(Exercise details) Reproduce the listing below in its entirety. Change nothing.

(Provided material)
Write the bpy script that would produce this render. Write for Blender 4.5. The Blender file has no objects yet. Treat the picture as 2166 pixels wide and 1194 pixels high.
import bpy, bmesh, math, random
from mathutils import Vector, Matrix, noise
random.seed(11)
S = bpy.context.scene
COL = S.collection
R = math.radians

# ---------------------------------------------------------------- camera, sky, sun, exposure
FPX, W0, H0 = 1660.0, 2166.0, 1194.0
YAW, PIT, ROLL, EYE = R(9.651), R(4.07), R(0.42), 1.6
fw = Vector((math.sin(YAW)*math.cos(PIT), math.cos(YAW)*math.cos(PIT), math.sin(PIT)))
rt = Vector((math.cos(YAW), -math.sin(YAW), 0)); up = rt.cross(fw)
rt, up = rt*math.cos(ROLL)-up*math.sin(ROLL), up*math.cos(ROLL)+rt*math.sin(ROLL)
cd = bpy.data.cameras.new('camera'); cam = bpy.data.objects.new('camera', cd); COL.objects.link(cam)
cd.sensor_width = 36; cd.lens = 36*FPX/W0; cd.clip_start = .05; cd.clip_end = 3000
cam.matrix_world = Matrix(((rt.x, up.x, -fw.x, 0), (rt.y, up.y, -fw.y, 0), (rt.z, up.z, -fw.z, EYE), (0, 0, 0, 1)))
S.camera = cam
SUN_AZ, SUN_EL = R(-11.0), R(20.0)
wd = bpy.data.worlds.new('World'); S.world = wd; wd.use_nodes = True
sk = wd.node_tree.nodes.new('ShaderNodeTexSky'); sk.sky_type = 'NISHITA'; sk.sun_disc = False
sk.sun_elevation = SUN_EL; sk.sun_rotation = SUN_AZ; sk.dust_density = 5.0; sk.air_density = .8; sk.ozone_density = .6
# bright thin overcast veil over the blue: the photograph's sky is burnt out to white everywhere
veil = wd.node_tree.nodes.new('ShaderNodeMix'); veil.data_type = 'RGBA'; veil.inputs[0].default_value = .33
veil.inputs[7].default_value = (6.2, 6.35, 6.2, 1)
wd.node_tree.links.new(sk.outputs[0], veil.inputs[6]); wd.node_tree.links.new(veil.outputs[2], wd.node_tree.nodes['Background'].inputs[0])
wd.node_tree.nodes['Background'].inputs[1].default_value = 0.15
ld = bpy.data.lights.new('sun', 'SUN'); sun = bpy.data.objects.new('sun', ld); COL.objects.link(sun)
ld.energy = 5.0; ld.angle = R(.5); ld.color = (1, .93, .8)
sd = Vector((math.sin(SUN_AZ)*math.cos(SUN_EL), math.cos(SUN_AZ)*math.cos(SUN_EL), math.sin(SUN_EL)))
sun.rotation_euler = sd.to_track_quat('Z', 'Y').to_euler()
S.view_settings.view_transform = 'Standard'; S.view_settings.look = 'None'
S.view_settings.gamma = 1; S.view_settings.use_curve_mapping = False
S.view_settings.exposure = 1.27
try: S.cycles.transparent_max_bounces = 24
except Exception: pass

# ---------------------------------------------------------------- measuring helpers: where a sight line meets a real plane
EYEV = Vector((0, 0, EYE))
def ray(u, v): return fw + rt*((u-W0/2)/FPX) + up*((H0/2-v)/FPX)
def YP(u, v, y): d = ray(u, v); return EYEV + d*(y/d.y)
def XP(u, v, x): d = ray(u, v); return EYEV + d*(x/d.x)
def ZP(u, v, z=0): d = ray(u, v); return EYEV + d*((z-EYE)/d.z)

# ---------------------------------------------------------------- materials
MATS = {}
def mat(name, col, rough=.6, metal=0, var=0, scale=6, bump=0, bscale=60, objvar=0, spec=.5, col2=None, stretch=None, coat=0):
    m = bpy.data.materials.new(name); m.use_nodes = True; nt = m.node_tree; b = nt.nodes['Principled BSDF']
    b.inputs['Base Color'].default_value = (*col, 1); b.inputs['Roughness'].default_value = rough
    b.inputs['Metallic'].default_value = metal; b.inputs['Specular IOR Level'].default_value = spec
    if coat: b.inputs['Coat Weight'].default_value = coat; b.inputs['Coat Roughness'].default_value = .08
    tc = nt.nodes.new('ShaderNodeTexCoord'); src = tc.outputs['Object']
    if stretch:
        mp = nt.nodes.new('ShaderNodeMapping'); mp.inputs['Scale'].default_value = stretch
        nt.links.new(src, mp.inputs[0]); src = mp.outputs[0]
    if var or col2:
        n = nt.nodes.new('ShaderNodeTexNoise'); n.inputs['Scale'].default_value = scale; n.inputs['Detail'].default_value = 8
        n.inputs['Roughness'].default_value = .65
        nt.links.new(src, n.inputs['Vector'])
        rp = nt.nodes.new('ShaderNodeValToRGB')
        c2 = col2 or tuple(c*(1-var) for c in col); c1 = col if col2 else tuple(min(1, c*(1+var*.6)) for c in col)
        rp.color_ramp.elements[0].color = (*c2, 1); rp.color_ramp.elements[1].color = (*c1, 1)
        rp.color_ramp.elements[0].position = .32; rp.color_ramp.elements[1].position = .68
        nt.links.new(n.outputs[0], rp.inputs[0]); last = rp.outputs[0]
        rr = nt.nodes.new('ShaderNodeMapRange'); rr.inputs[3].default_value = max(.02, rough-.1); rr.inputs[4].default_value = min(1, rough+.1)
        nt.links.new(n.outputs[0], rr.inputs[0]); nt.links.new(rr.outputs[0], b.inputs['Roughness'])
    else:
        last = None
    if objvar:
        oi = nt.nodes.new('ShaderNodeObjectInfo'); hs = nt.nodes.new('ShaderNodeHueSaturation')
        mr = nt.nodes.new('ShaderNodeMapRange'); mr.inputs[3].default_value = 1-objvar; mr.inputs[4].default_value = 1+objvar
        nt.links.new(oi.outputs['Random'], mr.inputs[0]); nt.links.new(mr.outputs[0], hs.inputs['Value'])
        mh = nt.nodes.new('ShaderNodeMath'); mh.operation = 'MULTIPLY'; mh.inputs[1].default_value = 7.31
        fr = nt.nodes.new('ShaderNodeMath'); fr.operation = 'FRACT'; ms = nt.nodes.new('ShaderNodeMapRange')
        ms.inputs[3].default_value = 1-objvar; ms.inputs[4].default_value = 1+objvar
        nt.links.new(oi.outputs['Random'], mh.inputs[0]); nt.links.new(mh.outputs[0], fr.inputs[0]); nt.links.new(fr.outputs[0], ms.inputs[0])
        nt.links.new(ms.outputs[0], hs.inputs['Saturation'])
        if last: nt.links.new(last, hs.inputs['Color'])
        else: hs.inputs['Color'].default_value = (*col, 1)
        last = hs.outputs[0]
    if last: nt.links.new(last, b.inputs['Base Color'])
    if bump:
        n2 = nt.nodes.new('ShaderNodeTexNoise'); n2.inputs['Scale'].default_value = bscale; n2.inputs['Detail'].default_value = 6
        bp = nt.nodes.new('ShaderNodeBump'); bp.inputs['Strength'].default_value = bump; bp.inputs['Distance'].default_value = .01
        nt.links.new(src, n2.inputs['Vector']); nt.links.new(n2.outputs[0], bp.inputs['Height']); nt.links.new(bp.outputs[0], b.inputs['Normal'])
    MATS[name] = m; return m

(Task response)
Write the bpy script that would produce this render. Write for Blender 4.5. The Blender file has no objects yet. Treat the picture as 2166 pixels wide and 1194 pixels high.
import bpy, bmesh, math, random
from mathutils import Vector, Matrix, noise
random.seed(11)
S = bpy.context.scene
COL = S.collection
R = math.radians

# ---------------------------------------------------------------- camera, sky, sun, exposure
FPX, W0, H0 = 1660.0, 2166.0, 1194.0
YAW, PIT, ROLL, EYE = R(9.651), R(4.07), R(0.42), 1.6
fw = Vector((math.sin(YAW)*math.cos(PIT), math.cos(YAW)*math.cos(PIT), math.sin(PIT)))
rt = Vector((math.cos(YAW), -math.sin(YAW), 0)); up = rt.cross(fw)
rt, up = rt*math.cos(ROLL)-up*math.sin(ROLL), up*math.cos(ROLL)+rt*math.sin(ROLL)
cd = bpy.data.cameras.new('camera'); cam = bpy.data.objects.new('camera', cd); COL.objects.link(cam)
cd.sensor_width = 36; cd.lens = 36*FPX/W0; cd.clip_start = .05; cd.clip_end = 3000
cam.matrix_world = Matrix(((rt.x, up.x, -fw.x, 0), (rt.y, up.y, -fw.y, 0), (rt.z, up.z, -fw.z, EYE), (0, 0, 0, 1)))
S.camera = cam
SUN_AZ, SUN_EL = R(-11.0), R(20.0)
wd = bpy.data.worlds.new('World'); S.world = wd; wd.use_nodes = True
sk = wd.node_tree.nodes.new('ShaderNodeTexSky'); sk.sky_type = 'NISHITA'; sk.sun_disc = False
sk.sun_elevation = SUN_EL; sk.sun_rotation = SUN_AZ; sk.dust_density = 5.0; sk.air_density = .8; sk.ozone_density = .6
# bright thin overcast veil over the blue: the photograph's sky is burnt out to white everywhere
veil = wd.node_tree.nodes.new('ShaderNodeMix'); veil.data_type = 'RGBA'; veil.inputs[0].default_value = .33
veil.inputs[7].default_value = (6.2, 6.35, 6.2, 1)
wd.node_tree.links.new(sk.outputs[0], veil.inputs[6]); wd.node_tree.links.new(veil.outputs[2], wd.node_tree.nodes['Background'].inputs[0])
wd.node_tree.nodes['Background'].inputs[1].default_value = 0.15
ld = bpy.data.lights.new('sun', 'SUN'); sun = bpy.data.objects.new('sun', ld); COL.objects.link(sun)
ld.energy = 5.0; ld.angle = R(.5); ld.color = (1, .93, .8)
sd = Vector((math.sin(SUN_AZ)*math.cos(SUN_EL), math.cos(SUN_AZ)*math.cos(SUN_EL), math.sin(SUN_EL)))
sun.rotation_euler = sd.to_track_quat('Z', 'Y').to_euler()
S.view_settings.view_transform = 'Standard'; S.view_settings.look = 'None'
S.view_settings.gamma = 1; S.view_settings.use_curve_mapping = False
S.view_settings.exposure = 1.27
try: S.cycles.transparent_max_bounces = 24
except Exception: pass

# ---------------------------------------------------------------- measuring helpers: where a sight line meets a real plane
EYEV = Vector((0, 0, EYE))
def ray(u, v): return fw + rt*((u-W0/2)/FPX) + up*((H0/2-v)/FPX)
def YP(u, v, y): d = ray(u, v); return EYEV + d*(y/d.y)
def XP(u, v, x): d = ray(u, v); return EYEV + d*(x/d.x)
def ZP(u, v, z=0): d = ray(u, v); return EYEV + d*((z-EYE)/d.z)

# ---------------------------------------------------------------- materials
MATS = {}
def mat(name, col, rough=.6, metal=0, var=0, scale=6, bump=0, bscale=60, objvar=0, spec=.5, col2=None, stretch=None, coat=0):
    m = bpy.data.materials.new(name); m.use_nodes = True; nt = m.node_tree; b = nt.nodes['Principled BSDF']
    b.inputs['Base Color'].default_value = (*col, 1); b.inputs['Roughness'].default_value = rough
    b.inputs['Metallic'].default_value = metal; b.inputs['Specular IOR Level'].default_value = spec
    if coat: b.inputs['Coat Weight'].default_value = coat; b.inputs['Coat Roughness'].default_value = .08
    tc = nt.nodes.new('ShaderNodeTexCoord'); src = tc.outputs['Object']
    if stretch:
        mp = nt.nodes.new('ShaderNodeMapping'); mp.inputs['Scale'].default_value = stretch
        nt.links.new(src, mp.inputs[0]); src = mp.outputs[0]
    if var or col2:
        n = nt.nodes.new('ShaderNodeTexNoise'); n.inputs['Scale'].default_value = scale; n.inputs['Detail'].default_value = 8
        n.inputs['Roughness'].default_value = .65
        nt.links.new(src, n.inputs['Vector'])
        rp = nt.nodes.new('ShaderNodeValToRGB')
        c2 = col2 or tuple(c*(1-var) for c in col); c1 = col if col2 else tuple(min(1, c*(1+var*.6)) for c in col)
        rp.color_ramp.elements[0].color = (*c2, 1); rp.color_ramp.elements[1].color = (*c1, 1)
        rp.color_ramp.elements[0].position = .32; rp.color_ramp.elements[1].position = .68
        nt.links.new(n.outputs[0], rp.inputs[0]); last = rp.outputs[0]
        rr = nt.nodes.new('ShaderNodeMapRange'); rr.inputs[3].default_value = max(.02, rough-.1); rr.inputs[4].default_value = min(1, rough+.1)
        nt.links.new(n.outputs[0], rr.inputs[0]); nt.links.new(rr.outputs[0], b.inputs['Roughness'])
    else:
        last = None
    if objvar:
        oi = nt.nodes.new('ShaderNodeObjectInfo'); hs = nt.nodes.new('ShaderNodeHueSaturation')
        mr = nt.nodes.new('ShaderNodeMapRange'); mr.inputs[3].default_value = 1-objvar; mr.inputs[4].default_value = 1+objvar
        nt.links.new(oi.outputs['Random'], mr.inputs[0]); nt.links.new(mr.outputs[0], hs.inputs['Value'])
        mh = nt.nodes.new('ShaderNodeMath'); mh.operation = 'MULTIPLY'; mh.inputs[1].default_value = 7.31
        fr = nt.nodes.new('ShaderNodeMath'); fr.operation = 'FRACT'; ms = nt.nodes.new('ShaderNodeMapRange')
        ms.inputs[3].default_value = 1-objvar; ms.inputs[4].default_value = 1+objvar
        nt.links.new(oi.outputs['Random'], mh.inputs[0]); nt.links.new(mh.outputs[0], fr.inputs[0]); nt.links.new(fr.outputs[0], ms.inputs[0])
        nt.links.new(ms.outputs[0], hs.inputs['Saturation'])
        if last: nt.links.new(last, hs.inputs['Color'])
        else: hs.inputs['Color'].default_value = (*col, 1)
        last = hs.outputs[0]
    if last: nt.links.new(last, b.inputs['Base Color'])
    if bump:
        n2 = nt.nodes.new('ShaderNodeTexNoise'); n2.inputs['Scale'].default_value = bscale; n2.inputs['Detail'].default_value = 6
        bp = nt.nodes.new('ShaderNodeBump'); bp.inputs['Strength'].default_value = bump; bp.inputs['Distance'].default_value = .01
        nt.links.new(src, n2.inputs['Vector']); nt.links.new(n2.outputs[0], bp.inputs['Height']); nt.links.new(bp.outputs[0], b.inputs['Normal'])
    MATS[name] = m; return m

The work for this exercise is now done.